What is the current situation for Saudi women who have creative or artistic

I am so impressed with all of the young women I meet in Saudi Arabia now and
know that they are growing up in a different era than I did, with so many more
opportunities. I want to help provide a platform for their unheard voices and help
them tell their stories to the world. It is so hard for women to be themselves. If they
act outside of accepted norms they are considered “controversial” anywhere in
the world, let alone in a conservative and a very socially strict place like Saudi
Arabia. Women are always expected to be a certain way and whenever they
break away from that, they are usually labeled and stigmatized. I hope my films will
help some of them find the courage to take risks and talk about the issues that are
important to them.

Haifaa Al Mansour | Biography

Haifaa Al Mansour is the first female filmmaker in Saudi Arabia and is regarded as
one of the most significant cinematic figures in the Kingdom. She finished her
bachelor’s degree in Literature at the American University in Cairo and completed
a Master’s degree in Directing and Film Studies from the University of Sydney. The
success of her three short films, as well as the international acclaim of her award-winning
2005 documentary Women Without Shadows, influenced a whole new
wave of Saudi filmmakers and made the issue of opening cinemas in the Kingdom
a front-page discussion.
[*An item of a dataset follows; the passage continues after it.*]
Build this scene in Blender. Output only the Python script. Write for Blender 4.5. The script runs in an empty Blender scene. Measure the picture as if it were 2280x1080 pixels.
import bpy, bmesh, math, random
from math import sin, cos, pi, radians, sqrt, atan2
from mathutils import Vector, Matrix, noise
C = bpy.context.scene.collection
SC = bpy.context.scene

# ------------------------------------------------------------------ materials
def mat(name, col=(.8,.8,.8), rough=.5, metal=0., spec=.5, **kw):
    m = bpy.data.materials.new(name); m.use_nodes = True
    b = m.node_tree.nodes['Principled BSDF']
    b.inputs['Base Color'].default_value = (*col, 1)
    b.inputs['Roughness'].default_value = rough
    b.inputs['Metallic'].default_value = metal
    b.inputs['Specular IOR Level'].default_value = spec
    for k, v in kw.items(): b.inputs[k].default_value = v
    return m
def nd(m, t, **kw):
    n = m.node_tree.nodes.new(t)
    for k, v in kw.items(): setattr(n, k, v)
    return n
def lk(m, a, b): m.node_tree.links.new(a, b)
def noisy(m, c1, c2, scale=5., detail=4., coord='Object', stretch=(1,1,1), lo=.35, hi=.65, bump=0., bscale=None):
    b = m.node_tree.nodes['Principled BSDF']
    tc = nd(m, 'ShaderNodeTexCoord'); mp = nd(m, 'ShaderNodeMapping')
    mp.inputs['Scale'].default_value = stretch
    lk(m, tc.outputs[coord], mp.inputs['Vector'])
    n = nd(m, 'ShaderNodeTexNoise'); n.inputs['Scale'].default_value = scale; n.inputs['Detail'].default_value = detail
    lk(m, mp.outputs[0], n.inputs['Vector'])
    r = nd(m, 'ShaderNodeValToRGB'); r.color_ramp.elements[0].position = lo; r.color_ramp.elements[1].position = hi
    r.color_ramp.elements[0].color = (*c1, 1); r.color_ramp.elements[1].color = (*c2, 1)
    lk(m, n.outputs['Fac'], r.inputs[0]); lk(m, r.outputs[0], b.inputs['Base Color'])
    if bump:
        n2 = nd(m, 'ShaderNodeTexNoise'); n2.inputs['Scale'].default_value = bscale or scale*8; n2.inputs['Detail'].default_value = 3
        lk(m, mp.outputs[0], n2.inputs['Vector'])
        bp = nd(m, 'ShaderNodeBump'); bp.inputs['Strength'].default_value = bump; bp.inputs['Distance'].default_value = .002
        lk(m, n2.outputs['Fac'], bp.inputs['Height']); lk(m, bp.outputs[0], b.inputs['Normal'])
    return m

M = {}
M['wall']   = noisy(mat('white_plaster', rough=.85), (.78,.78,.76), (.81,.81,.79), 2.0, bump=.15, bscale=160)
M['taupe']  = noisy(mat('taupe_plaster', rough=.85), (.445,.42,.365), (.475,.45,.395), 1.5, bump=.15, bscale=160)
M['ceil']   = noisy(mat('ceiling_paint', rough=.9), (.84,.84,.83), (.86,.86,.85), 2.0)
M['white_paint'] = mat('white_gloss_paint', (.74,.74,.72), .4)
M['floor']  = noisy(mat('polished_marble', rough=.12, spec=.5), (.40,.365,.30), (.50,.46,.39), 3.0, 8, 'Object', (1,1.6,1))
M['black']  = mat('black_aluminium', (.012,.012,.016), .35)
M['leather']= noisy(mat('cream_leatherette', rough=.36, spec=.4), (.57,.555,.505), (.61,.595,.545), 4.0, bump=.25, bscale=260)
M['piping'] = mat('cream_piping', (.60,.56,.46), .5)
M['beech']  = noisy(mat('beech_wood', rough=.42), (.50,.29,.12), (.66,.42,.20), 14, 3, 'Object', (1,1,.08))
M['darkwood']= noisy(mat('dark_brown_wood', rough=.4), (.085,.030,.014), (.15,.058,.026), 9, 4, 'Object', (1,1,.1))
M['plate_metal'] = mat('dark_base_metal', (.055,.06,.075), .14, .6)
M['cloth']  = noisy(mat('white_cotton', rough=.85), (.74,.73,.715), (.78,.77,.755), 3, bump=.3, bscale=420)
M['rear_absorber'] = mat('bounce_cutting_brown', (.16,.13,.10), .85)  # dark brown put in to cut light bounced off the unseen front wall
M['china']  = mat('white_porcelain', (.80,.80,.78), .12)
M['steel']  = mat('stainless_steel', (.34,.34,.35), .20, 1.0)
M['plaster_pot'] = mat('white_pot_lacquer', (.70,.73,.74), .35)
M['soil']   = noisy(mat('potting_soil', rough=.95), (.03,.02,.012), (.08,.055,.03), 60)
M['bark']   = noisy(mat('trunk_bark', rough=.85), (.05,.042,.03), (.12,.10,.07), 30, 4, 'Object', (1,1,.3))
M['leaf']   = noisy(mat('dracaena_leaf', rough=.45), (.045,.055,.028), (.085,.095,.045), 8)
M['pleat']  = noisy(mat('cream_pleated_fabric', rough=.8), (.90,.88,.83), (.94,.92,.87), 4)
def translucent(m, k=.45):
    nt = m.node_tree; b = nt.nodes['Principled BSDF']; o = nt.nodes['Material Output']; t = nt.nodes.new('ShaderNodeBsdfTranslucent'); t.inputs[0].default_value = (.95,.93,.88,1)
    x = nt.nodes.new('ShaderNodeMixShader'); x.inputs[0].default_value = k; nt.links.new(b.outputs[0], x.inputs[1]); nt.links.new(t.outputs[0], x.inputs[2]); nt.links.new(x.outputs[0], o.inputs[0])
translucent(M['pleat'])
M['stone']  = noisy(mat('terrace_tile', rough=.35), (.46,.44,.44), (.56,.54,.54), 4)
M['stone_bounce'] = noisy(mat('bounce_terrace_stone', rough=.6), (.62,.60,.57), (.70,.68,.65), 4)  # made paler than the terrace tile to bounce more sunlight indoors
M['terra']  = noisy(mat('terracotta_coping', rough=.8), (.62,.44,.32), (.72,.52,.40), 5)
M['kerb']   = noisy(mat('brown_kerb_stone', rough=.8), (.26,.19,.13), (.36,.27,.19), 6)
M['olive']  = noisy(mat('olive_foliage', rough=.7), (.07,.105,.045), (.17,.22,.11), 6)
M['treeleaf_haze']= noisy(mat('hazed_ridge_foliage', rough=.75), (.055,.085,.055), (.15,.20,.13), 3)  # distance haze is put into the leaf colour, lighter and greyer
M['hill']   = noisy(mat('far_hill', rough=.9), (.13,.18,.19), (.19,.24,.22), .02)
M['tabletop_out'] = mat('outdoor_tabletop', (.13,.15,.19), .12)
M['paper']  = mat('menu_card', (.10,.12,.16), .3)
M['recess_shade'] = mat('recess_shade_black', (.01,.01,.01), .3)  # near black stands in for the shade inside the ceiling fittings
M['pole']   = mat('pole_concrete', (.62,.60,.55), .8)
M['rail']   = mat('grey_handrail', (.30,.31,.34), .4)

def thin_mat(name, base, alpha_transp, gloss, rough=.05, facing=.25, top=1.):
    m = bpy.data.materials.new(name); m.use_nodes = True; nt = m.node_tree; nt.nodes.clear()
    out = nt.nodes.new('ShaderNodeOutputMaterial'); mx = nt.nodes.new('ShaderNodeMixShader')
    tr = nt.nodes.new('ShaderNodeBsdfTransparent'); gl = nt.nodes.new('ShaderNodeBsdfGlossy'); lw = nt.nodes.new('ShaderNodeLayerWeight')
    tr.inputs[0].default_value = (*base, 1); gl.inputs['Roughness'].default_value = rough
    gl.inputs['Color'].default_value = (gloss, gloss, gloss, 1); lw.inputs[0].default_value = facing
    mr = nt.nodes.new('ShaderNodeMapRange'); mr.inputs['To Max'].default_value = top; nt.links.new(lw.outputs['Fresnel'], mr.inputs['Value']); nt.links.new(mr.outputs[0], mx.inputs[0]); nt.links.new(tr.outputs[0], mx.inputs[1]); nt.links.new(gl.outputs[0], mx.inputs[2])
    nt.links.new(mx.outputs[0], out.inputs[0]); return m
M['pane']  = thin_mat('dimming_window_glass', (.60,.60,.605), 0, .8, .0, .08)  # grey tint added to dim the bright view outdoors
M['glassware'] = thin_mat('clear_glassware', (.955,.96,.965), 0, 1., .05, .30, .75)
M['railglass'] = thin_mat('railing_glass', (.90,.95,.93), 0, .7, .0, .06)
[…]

Within the Kingdom her work is both praised and vilified for
encouraging discussion on topics generally considered taboo, like tolerance, the
dangers of orthodoxy, and the need for Saudis to take a critical look at their
traditional and restrictive culture.

Through both her films and her work in television and print media Al Mansour is
famous for penetrating the wall of silence surrounding the sequestered lives of
Saudi women and providing a platform for their unheard voices.